Na Białorusi mistrzostwa w hokeju. 30 aktywistów już w więzieniach

Na Białorusi mistrzostwa w hokeju. 30 aktywistów już w więzieniach

Dodano:   /  Zmieniono: 
fot. sxc.hu Źródło:FreeImages.com
Jak podaje "Rzeczpospolita", przy okazji mistrzostw świata w hokeju na lodzie, które właśnie trwają w Mińsku, w więzieniach zamknięto już 30 aktywistów białoruskiej opozycji.
Mińsk przez 5 lat przygotowywał się do roli gospodarza tej jednej z największych imprez sportowych na świecie, rozbudowując infrastrukturę turystyczną. Kibice przyjeżdżający z całego świata faktycznie docenili starania, oceniając Mińsk jako "piękną, europejską stolicę".

Tymczasem, białoruskie centrum obrony praw człowieka "Wiasna" opublikowało listę 30 członków opozycji, którzy przebywają aktualnie w więzieniach - do niektórych aktywistów milicja wkraczała prosto do domu i siłą  wywoziła na posterunek, inni z kolei byli zatrzymywani na ulicy. – Po kilku godzinach opozycjonistów stawiają przed sądem i ci sami milicjanci, którzy ich zatrzymywali, składają fałszywe zeznania typu: przeklinał w publicznym miejscu – mówiła Iryna Smiajan-Semianiuk z Wiasny w rozmowie z "Rz". Na podstawie takich zeznań sąd skazuje działaczy na kary od 10 do 25 dni aresztu.

Decyzja o organizacji mistrzostw w hokeju na lodzie w Mińsku zapadła w Bernie w 2009 r.
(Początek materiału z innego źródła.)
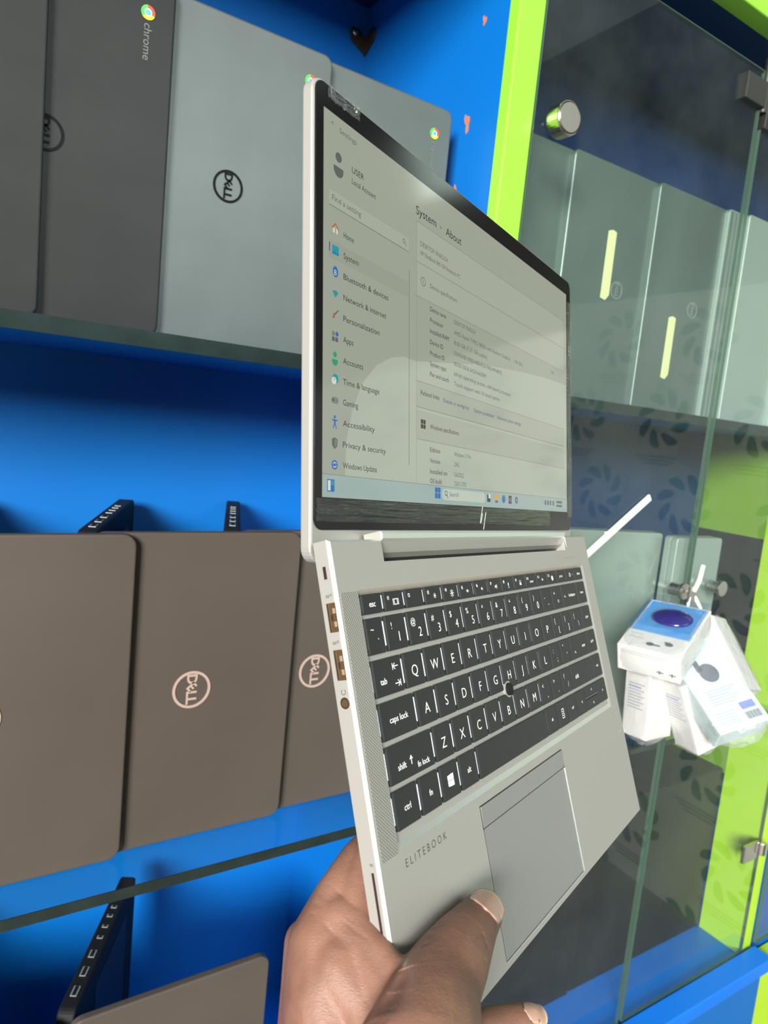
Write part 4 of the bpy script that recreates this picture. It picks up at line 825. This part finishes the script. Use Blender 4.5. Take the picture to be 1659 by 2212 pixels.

Opozycjoniści wielokrotnie apelowali do Międzynarodowej Federacji Hokeja na Lodzie, by ten zmienił decyzję i nie organizował tak dużej imprezy sportowej w kraju, w którym są więźniowie polityczni.

– Mimo wielokrotnych apeli i rezolucji Parlamentu Europejskiego w tej sprawie, Międzynarodowa Federacja Hokeja nie zmieniła zdania, argumentując to tym, że sport jest poza wszelką polityką – mówił w rozmowie z „Rz" eurodeputowany Marek Migalski, który w poniedziałek został zatrzymany na granicy z Białorusią i cofnięty do Polski. Chciał dostać się do Mińska, by wesprzeć rodziny więźniów.

– Białoruska straż graniczna powiedziała, że zakaz wjazdu nałożyła na moją osobę strona rosyjska w ramach Unii Celnej (Białorusi, Rosji i Kazachstanu)  - tłumaczył Migalski.

W opinii Migalskiego zatrzymania opozycjonistów mogą stać się początkiem międzynarodowej dyskusji o tym, jak "dyktatury wykorzystują sport w celach propagandowych". Kilka dni temu do Mińska nie został również wpuszczony Martin Uglu, pełniący obowiązki szefa szwedzkiego centrum obrony praw człowieka.

- Wizytówką tych mistrzostw będą dziesiątki więźniów politycznych – mówi z kolei w rozmowie z „Rz" Anatol Liabiedzka, przewodniczący białoruskiej „Zjednoczonej Partii Obywatelskiej". – Sport od dawna idzie noga w nogę z polityką, jednak w dzisiejszych czasach organizowanie takich międzynarodowych imprez w krajach totalitarnych jest niedopuszczalne – dodaje.

  – Wielu opozycjonistów musi się ukrywać za granicą, ponieważ Łukaszenko na wszelkie sposoby chce uniemożliwić by świat w trakcie tych mistrzostw usłyszał ich głos  – mówił „Rz" Aleś Zarembiuk, szef Białoruskiego Domu w Warszawie.